Besides, consumers should be paid for doing providing their personal
information including their interests.
So be sure to look into this feature of Microsoft Internet Explorer by
looking at: “Tools”, “Internet Options”, “Privacy” tab and moving the bar up to
the “medium level”. This will restrict
the programs from being downloaded without your consent. However, Internet Explorer does not prevent
pop up adds to be launched by websites that have code embedded in their page
code (i.e. language used to tell computer what the page should look like) to be
launched.
Pop up stoppers have become popular with
web surfers. I currently use the pop up
stopping button on the Google toolbar (see Google.com
to download) which doesn’t allow pop up windows to appear without your
permission. Some of these pop up stopper
programs they encourage you to pay for it.
However, the Google bar is free to download.
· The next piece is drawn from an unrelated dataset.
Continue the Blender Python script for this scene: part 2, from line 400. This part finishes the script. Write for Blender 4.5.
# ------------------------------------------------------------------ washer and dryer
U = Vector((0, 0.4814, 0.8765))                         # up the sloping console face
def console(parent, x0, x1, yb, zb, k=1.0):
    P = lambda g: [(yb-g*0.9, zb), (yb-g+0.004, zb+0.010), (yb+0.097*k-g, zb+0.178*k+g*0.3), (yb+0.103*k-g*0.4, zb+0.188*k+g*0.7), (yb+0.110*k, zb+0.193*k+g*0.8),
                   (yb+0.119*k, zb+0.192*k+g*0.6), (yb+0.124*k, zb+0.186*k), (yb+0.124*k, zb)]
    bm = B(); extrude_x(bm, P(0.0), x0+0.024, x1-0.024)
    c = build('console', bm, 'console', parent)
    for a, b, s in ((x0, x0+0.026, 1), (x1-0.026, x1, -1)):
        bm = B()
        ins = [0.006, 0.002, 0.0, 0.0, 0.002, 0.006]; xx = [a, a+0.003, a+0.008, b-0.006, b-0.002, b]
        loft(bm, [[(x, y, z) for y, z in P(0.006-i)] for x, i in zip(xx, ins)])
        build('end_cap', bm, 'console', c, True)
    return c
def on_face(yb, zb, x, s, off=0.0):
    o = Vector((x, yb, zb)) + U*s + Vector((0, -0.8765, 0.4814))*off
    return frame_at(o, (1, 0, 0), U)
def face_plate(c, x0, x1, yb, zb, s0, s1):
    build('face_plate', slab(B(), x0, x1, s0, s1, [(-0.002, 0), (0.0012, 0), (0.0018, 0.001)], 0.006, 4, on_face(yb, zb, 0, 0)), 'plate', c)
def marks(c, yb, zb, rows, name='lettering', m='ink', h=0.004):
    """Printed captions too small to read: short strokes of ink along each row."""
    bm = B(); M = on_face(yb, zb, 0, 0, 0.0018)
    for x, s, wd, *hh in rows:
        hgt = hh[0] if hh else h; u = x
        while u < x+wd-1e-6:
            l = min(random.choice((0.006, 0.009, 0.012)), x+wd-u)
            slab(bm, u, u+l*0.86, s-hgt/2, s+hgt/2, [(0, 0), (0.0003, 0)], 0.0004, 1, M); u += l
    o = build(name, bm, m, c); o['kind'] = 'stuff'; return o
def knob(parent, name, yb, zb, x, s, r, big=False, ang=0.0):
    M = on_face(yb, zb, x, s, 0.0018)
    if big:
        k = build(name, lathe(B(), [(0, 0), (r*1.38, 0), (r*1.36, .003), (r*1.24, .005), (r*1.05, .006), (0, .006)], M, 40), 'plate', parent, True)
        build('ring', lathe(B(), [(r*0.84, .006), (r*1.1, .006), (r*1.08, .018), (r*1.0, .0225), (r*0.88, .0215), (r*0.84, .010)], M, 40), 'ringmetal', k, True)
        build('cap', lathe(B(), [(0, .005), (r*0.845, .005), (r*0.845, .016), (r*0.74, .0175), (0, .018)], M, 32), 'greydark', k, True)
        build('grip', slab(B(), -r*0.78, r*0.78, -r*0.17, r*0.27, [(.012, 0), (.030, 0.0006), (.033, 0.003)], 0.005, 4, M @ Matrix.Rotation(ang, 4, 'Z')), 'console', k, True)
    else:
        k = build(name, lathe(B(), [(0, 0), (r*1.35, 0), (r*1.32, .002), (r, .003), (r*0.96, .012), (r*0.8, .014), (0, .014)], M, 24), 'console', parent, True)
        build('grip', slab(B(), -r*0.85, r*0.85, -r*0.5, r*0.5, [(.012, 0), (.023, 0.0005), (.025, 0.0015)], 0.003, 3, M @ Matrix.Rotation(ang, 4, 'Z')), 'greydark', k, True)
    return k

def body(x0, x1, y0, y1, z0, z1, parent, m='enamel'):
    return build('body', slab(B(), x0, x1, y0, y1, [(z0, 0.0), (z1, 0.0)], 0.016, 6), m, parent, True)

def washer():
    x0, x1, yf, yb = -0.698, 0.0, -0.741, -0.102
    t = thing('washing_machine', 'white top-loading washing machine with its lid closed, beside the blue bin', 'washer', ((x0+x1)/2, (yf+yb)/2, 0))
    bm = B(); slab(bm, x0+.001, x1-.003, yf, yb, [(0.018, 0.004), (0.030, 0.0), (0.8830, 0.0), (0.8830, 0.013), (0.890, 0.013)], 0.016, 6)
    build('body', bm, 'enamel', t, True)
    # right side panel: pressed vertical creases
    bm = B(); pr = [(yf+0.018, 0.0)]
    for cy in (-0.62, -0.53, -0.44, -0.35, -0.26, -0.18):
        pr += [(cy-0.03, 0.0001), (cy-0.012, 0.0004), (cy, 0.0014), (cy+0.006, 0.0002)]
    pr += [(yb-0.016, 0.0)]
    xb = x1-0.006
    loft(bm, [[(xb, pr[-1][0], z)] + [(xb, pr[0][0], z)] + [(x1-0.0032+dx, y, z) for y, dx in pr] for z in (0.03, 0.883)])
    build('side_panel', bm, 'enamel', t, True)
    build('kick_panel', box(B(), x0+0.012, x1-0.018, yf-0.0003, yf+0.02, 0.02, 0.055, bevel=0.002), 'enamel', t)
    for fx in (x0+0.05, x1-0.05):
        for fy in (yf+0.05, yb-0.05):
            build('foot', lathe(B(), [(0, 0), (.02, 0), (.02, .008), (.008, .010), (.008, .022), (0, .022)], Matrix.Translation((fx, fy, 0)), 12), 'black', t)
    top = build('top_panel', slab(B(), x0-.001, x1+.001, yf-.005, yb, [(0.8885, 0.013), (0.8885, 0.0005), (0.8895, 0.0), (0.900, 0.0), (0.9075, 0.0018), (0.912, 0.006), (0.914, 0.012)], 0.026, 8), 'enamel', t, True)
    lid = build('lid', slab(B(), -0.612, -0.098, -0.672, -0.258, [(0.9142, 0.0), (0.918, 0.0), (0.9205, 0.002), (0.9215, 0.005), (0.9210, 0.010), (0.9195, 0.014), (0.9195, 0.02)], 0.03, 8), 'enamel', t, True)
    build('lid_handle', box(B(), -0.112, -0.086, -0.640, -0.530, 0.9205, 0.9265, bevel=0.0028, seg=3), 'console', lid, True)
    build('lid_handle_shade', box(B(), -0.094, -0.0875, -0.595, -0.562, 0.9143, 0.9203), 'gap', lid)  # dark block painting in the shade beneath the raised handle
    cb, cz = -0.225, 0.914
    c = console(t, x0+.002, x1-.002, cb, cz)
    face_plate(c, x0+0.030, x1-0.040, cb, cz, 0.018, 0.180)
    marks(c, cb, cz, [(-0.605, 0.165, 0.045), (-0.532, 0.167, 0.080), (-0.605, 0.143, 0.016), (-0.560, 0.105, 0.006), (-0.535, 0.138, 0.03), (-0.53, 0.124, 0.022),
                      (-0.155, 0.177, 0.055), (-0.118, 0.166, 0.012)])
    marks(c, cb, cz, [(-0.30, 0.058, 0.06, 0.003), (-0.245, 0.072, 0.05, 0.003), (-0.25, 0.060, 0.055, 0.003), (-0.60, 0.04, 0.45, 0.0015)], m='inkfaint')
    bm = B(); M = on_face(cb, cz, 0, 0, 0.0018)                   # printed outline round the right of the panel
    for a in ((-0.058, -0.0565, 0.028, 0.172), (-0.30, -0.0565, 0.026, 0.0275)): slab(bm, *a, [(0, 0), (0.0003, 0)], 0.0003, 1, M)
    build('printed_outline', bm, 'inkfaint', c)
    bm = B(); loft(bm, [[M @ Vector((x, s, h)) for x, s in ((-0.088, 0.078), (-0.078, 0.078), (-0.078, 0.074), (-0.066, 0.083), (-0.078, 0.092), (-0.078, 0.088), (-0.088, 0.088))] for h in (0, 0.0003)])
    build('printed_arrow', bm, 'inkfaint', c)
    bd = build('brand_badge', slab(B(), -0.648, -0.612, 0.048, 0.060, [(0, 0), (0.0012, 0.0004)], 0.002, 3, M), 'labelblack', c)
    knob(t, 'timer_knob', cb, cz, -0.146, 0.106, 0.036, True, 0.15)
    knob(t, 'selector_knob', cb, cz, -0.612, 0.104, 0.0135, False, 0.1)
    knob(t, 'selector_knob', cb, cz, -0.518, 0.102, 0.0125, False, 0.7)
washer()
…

I have found this program to be very effective
in eliminating unwanted pop up windows.
Also, if this program is programmed correctly by the user, the program
will allow pop up windows that are launched when the user clicks on a link but
still eliminates the ensuing pop up advertisements.
Screwing over website hosting companies
by employing anti-downloading techniques such as pop up stoppers and not
downloading programs will only send the message that pop up advertisements and
tricking us into giving them and other personal information without appropriate
compensation will not be tolerated!
Therefore, when you see a website host only using banner ads for revenue
(e.g. canoe.ca, google.com, the
star.ca, etc.), be sure to patronize their sites more and more. By encouraging other web hosts to not have
annoying styles of advertising web viewers can show the marketing companies
their true preferences, that the advertising that annoys will not be tolerated!